MORDOMIAS - Os traidores querem, no fundo ser europeus. Adoram as mordomias por onde andam, graças à seleção brasileira pentacampeã, achando que tudo isso é fruto do esforço deles, traidores. A seleção brasileira é obra do povo brasileiro e conquistou tudo na base do esforço, do sacrifício e das lições aprendidas. Agora ficam querendo que o Felipão nos vinge. Pois a vitória do Felipão, se houver, contra a França, será apenas dele, Felipão, e dos portugueses. É Portugal, e não o Brasil, que entrará em campo. Basta dessa síndrome de vingança. Ela nos tolhe a visão, nos enche de ressentimento e quer provar que somos superiores. Não somos, mas também não somos inferiores. Somos ainda a maior potência do futebol, mas isso não nos livra de derrotas, decepções. Deveria nos livrar da traição, desse monte de babacas seguradores de microfones, cheios de razão, tirando rapidamente o time de campo para cair em cima dos craques, que não conseguiram, numa partida, superar o adversário.

GRANA - Alguns jogadores também sofrem da mesma condição subalterna, pois ganham dinheiro com os europeus, são funcionários da grana européia. Isso pesa, sem dúvida. Não são nossos times que estão lá, não é o campeonato brasileiro que se faz representar, são o resultado da política predatória que expropria nossos recursos e exporta. É o que fizemos sempre com o ouro que um dia foi nosso. É preciso mudar essse quadro. Impedir que os recursos sejam carreados para fora de maneira escandalosa. Só pode ser exportado jogador que der pelo menos cinco anos de vida profissional ao país. E deveria ser proibido vender jogador com menos de 18 anos. É preciso intervir na cartolagem e investir na infra-estrutura esportiva. Que a profissão seja o resultado do amadorismo de massa, subsidiado, com fortes raízes nos colégios, como era antigamente. Lembro dos campeonatos que disputávamos, o da Primavera, o de comemoração ao beato Champagnat, fundador dos Maristas. Tínhamos grandes craques na sala de aula, que depois se profissionalizaram. Estudavam, viu, Cafu. Os jogadores brasileiros não são os analfabetos que deram certo no campinho da várzea. Somos um país, uma civilização. Basta de traição, basta de sentimentos subalternos. Kaká, Sócrates, Raí, todos analfabetos? Pelé, Gerson, Tostão, todos ignorantes? Pelo amor de Deus.

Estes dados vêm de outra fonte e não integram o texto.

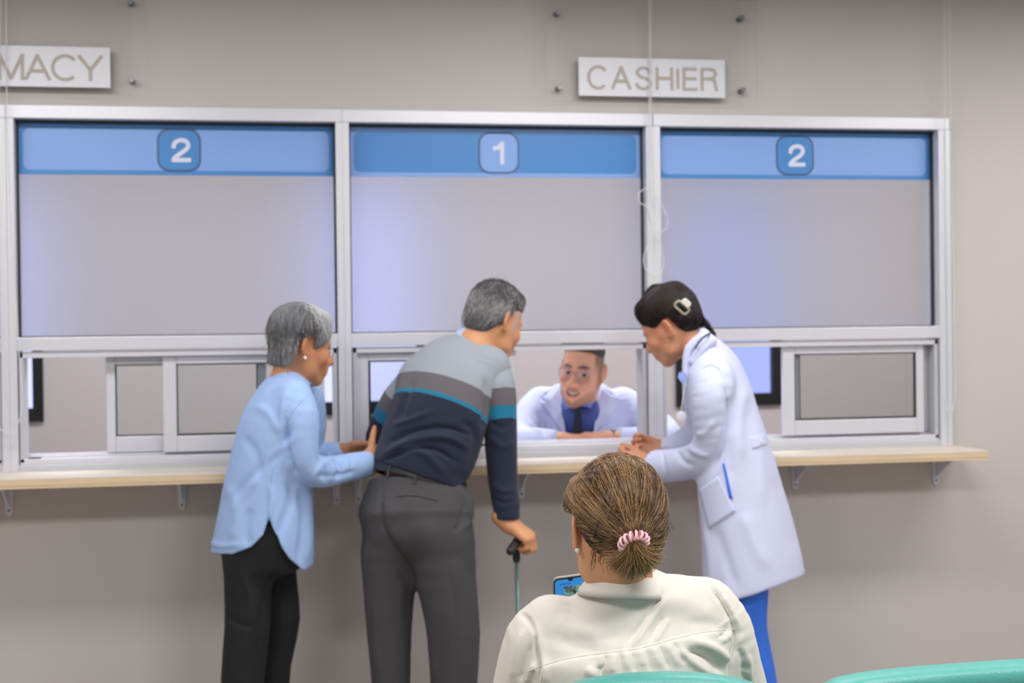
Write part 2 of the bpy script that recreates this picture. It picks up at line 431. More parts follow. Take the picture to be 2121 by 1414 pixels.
# ------------------------------------------------------------------ service windows
ZT1, ZT0, ZR1, ZR0, ZS1, ZS0 = 2.263, 2.219, 1.494, 1.450, 1.078, 1.05
mods = [(-2.80, -1.737), (-1.686, -.631), (-.585, .467), (.52, 1.583)]
def sash(win, x0, x1, y, stile=.045, bottom=.055, top=.03, stile_r=None):
    sr = stile if stile_r is None else stile_r; z0, z1 = ZS1+.022, ZR0-.022
    g = MB().box(x0, x0+stile, y, y+.022, z0, z1).box(x1-sr, x1, y, y+.022, z0, z1)
    g.box(x0+stile, x1-sr, y, y+.022, z0, z0+bottom).box(x0+stile, x1-sr, y, y+.022, z1-top, z1)
    s = g.build('sliding_sash', M_alu, win, bevel=.0025)
    gk = MB(); a, c, zz0, zz1 = x0+stile, x1-sr, z0+bottom, z1-top; e = .004
    gk.box(a, a+e, y+.004, y+.018, zz0, zz1).box(c-e, c, y+.004, y+.018, zz0, zz1).box(a, c, y+.004, y+.018, zz0, zz0+e).box(a, c, y+.004, y+.018, zz1-e, zz1)
    gk.build('gasket', M_dark, s, label='dark glazing gasket')
    MB().box(a, c, y+.008, y+.013, zz0, zz1).build('glass_pane', M_glass, s, label='clear sliding glass')
    return s
def xw(px, py=820, y=.03): return W(px, py, y)[0]
for i, (a, c) in enumerate(mods):
    w = struct(empty(f'window_{i+1}', ((a+c)/2, 0, ZS0)))
    la = mods[i-1][1] if i else -2.85; rb = mods[i+1][0] if i < 3 else XR
    fr = MB().box(a-.0255 if i else la, c+.0255 if i < 3 else rb, -.012, .10, ZT0, ZT1)
    fr.build('head_bar', M_alu, w, bevel=.002)
    MB().box((la+a)/2 if i else la, a, -.012, .10, ZS0, ZT0).build('mullion', M_alu, w, bevel=.002)
    MB().box(c, (c+rb)/2 if i < 3 else XR-.02, -.012, .10, ZS0, ZT0).build('mullion', M_alu, w, bevel=.002)
    if i == 3: MB().box(XR-.02, XR, -.016, .10, ZS0, ZT0).build('end_jamb', M_alu, w, bevel=.002)
    MB().box(a, c, -.010, .10, ZR0, ZR1).build('transom', M_alu, w, bevel=.002)
    MB().box(a, c, -.012, .11, ZS0-.02, ZS1-.006).build('sill_bar', M_alu2, w, bevel=.002)
    # upper fixed pane, set back in the frame, with dark glazing strips around it
    MB().box(a+.004, c-.004, .050, .056, ZR1+.003, ZT0-.003).build('frosted_pane', M_frost, w, label='frosted upper pane')
    g = MB().box(a, a+.006, .030, .05, ZR1, ZT0).box(c-.006, c, .030, .05, ZR1, ZT0).box(a, c, .030, .05, ZT0-.008, ZT0).box(a, c, .040, .05, ZR1, ZR1+.004)
    g.build('glazing_strip', M_dark, w, label='dark glazing strip')
    # sliding track frame
    t = .018
    tr = MB().box(a+.003, a+t, .0, .09, ZS1, ZR0-.004).box(c-t, c-.003, .0, .09, ZS1, ZR0-.004)
    tr.build('track_jamb', M_alu2, w, bevel=.002)
    MB().box(a+.003, c-.003, .0, .012, ZR0-.024, ZR0-.004).box(a+.003, c-.003, .044, .05, ZR0-.02, ZR0-.004).box(a+.003, c-.003, .082, .09, ZR0-.024, ZR0-.004).build('head_track', M_alu, w, bevel=.0015)
    MB().box(a+.003, c-.003, .0, .010, ZS1-.006, ZS1+.014).box(a+.003, c-.003, .044, .05, ZS1-.006, ZS1+.02).box(a+.003, c-.003, .080, .09, ZS1-.006, ZS1+.024).build('sill_track', M_alu, w, bevel=.0015)
    if i == 0:
        sash(w, a+t, (a+c)/2+.03, .018); sash(w, (a+c)/2-.03, c-t, .054)
    if i == 1:
        sash(w, xw(220, y=.055), xw(552, y=.055), .054, .03); sash(w, xw(338), xw(672), .018)
    if i == 2:
        sash(w, xw(738), xw(1068), .018, .042); sash(w, xw(748, y=.055), xw(1050, y=.055), .054, .03)
    if i == 3:
        sash(w, xw(1620), xw(1911), .018, .045, stile_r=.03); sash(w, xw(1640, y=.055), c-t, .054, .03)
    if i in (1, 3):
        q = W(73 if i == 1 else 1394, 945 if i == 1 else 910, .012)
        MB().box(q[0]-.02, q[0]+.02, .001, .012, ZS1+.010, ZS1+.018).build('roller_stop', M_black, w, label='black roller stop')
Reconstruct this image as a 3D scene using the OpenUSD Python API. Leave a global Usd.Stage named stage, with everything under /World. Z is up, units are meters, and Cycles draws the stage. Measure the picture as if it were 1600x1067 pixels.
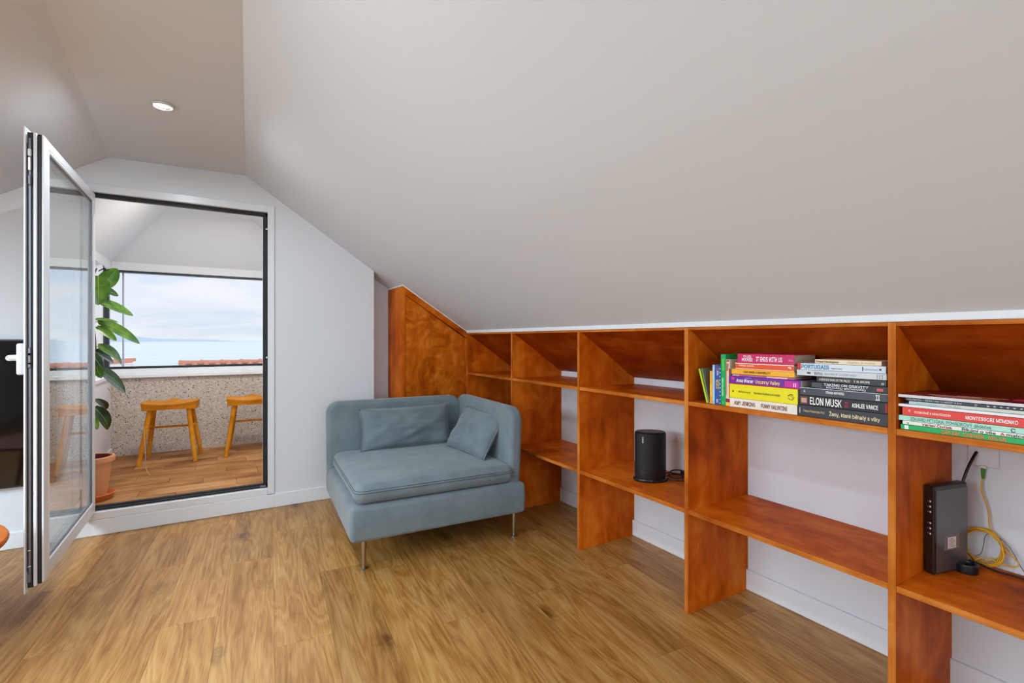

RECOMEÇAR - Uma das coisas mais execráveis é essa invenção pagã dos deuses dos estádios. Acho que é coisa do Armando Nogueira (aquele que disse a frase insuperável: "se não tivesse nascido gente, Pelé teria nascido bola"). Tudo é humano num estádio de futebol. "Esse vazio de estádio depois dos jogos" como disse um dia, num verso imortal, Marco Celso Viola. Sim, poeta, é como nos sentimos. Jornais velhos voando, as luzes apagadas e o frio na espinha. Ermos dos gritos da geral, eis que custamos a voltar para casa, olhando o espaço que nos pertenceu por algum tempo. Somos o Brasil soberano, a pátria exilada dentro de nós. Estamos fartos de traidores, assim como estamos fartos de patriotadas. Queremos apenas nossa porção de humanidade, com direito a um lugar digno entre as nações. Queremos voltar o que nos expropriaram. Recomeçar, recomeçar, recomeçar, como dizia o diretor Luis Sergio Person na obra-prima São Paulo S.A. É a fala final do filme, quando o protagonista, interpretado por Walmor Chagas, olha para a serra do mar, envolta em bruma, e absolutamente vazia. E chorar, sim, com a derrota, como fizeram os argentinos, depois de lutarem tanto pela classificação. E não sair abraçado ao Zizão, como fez Cicinho. Não sejamos escravos, nem tratemos os jogadores como escravos (não cumpriram sua obrigação, dizem os torcedores).